この2つの考え方の違いが今ぶつかり合っていて、いろいろな問題を起こしているというのが本質的なところだと思います。
寺島:ありがとうございました。
海洋管理の問題としては、大きな問題として沿岸域の問題。それからもう1つの大きな問題が、200海里の排他的経済水域をどう管理するのか。特に環境問題も含めてどう管理するのかというところが大きな問題だということで、科学的調査の話を提起してみたわけですが、ほかに何か海の管理の問題について発言しておきたいということがございますでしょうか。

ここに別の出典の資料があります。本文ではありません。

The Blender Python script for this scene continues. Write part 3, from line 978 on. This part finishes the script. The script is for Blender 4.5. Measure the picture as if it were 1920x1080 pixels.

多屋:国連海洋法条約では、水産資源に関しては、当事国の主権国がTAC(許容漁獲量)を科学的に設定して、その範囲で獲って、余ったものは余剰原則で外国に渡しなさい、というメカニズムになっておりまして、これは論理としては非常にうまくできているわけであります。しかし水産海洋資源の管理に関しては、このメカニズムは非常に問題を抱えていると私は考えているわけであります。なぜかというと、水産資源学は現在発展途上の学問でありまして、皆さんが今言われている持続的生産、あるいは科学的に資源を明らかにするということがほとんど不可能な領域なわけでありまして、我が国はとりあえず今5つの魚種についてTACを出しておりますけれども、これはほとんど科学的ではありません。鉛筆をなめてやる。ほかの国も、水産資源に関していいますと、科学的にTACを出せるというのは、EUの管理委員会でも14%がせいぜいだということでありまして、予算を10倍ぐらい出しても14%の科学的精度が15%ぐらいに上がるというぐらいのものでして、海の資源を人間が把握するというのは非常に難しい。

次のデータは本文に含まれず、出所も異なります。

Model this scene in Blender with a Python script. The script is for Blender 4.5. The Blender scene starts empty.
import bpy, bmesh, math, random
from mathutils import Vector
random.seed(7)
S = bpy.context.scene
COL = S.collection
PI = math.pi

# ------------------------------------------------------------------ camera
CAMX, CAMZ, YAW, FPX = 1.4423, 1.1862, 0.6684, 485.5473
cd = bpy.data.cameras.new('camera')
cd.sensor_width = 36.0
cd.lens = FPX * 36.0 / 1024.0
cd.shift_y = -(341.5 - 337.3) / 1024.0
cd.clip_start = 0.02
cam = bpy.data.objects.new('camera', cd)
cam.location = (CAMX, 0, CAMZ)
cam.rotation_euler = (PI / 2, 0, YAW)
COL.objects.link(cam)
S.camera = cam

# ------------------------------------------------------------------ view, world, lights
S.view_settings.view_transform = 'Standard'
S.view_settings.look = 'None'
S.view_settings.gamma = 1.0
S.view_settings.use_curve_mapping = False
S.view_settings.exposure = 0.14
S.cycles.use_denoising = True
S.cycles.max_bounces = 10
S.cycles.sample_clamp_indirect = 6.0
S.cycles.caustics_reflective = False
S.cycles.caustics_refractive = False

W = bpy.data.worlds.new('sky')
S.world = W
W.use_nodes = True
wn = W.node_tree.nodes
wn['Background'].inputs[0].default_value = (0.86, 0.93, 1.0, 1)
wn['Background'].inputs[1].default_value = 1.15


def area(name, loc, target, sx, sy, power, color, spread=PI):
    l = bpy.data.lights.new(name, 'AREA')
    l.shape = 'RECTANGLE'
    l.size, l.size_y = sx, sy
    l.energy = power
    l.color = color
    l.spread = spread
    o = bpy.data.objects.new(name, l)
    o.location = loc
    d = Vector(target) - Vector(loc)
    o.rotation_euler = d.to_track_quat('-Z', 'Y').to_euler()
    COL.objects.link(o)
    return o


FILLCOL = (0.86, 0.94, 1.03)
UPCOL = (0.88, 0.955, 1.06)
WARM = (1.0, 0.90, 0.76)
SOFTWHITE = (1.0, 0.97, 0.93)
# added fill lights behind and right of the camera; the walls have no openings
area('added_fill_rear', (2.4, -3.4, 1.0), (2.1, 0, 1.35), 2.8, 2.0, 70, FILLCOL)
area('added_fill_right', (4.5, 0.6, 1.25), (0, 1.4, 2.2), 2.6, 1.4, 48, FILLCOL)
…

自分の国の漁場でとれるものは自国が全部とるんだというのは紛争解決に非常に役立って、その意味ではこの論理は良いわけですけれども、では、「おまえの国のデータは嘘じゃないか」と言われた場合、将来紛争にもつれ込んでいくという問題は十分持っていて、特に日本海、東シナ海の資源に関しては利害関係が複雑に入り組んでくるわけで、日本がいくらTACはこうだと言っても、それはおかしいんじゃないかということですぐ紛争になっていくというように私は考えております。ですから、科学的資源管理というものは必ずしも一枚板ではなくて、将来非常に大きな問題を持っているということを考えております。
寺島:大事な漁業資源の問題について多屋先生から発言がありましたが、何かこれに関連してご意見ございませんでしょうか。

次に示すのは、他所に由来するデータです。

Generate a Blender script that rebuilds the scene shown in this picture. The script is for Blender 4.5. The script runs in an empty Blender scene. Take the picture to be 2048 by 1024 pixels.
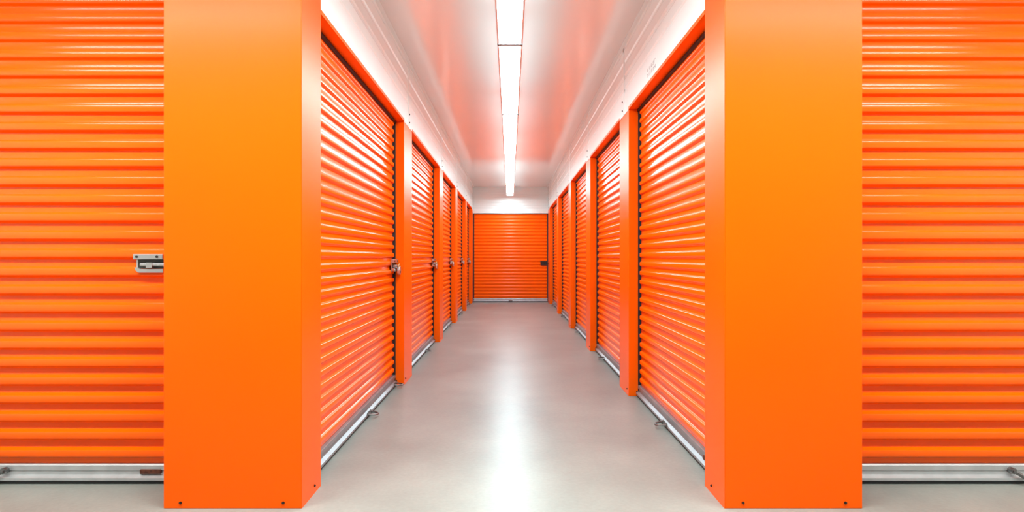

栗林:恐らく多屋先生がおっしゃっているのは、地球の限られた資源の中で、科学的なデータというものがどの程度配分する基準足り得るかということだろうと思うのですが、国際的なルールの中には、余り科学など考えないで決めてしまう、要するに諸国民が合意すればルールになってしまうというところがたくさんあるわけです。そもそも200海里にはどんな科学的な根拠があるのか。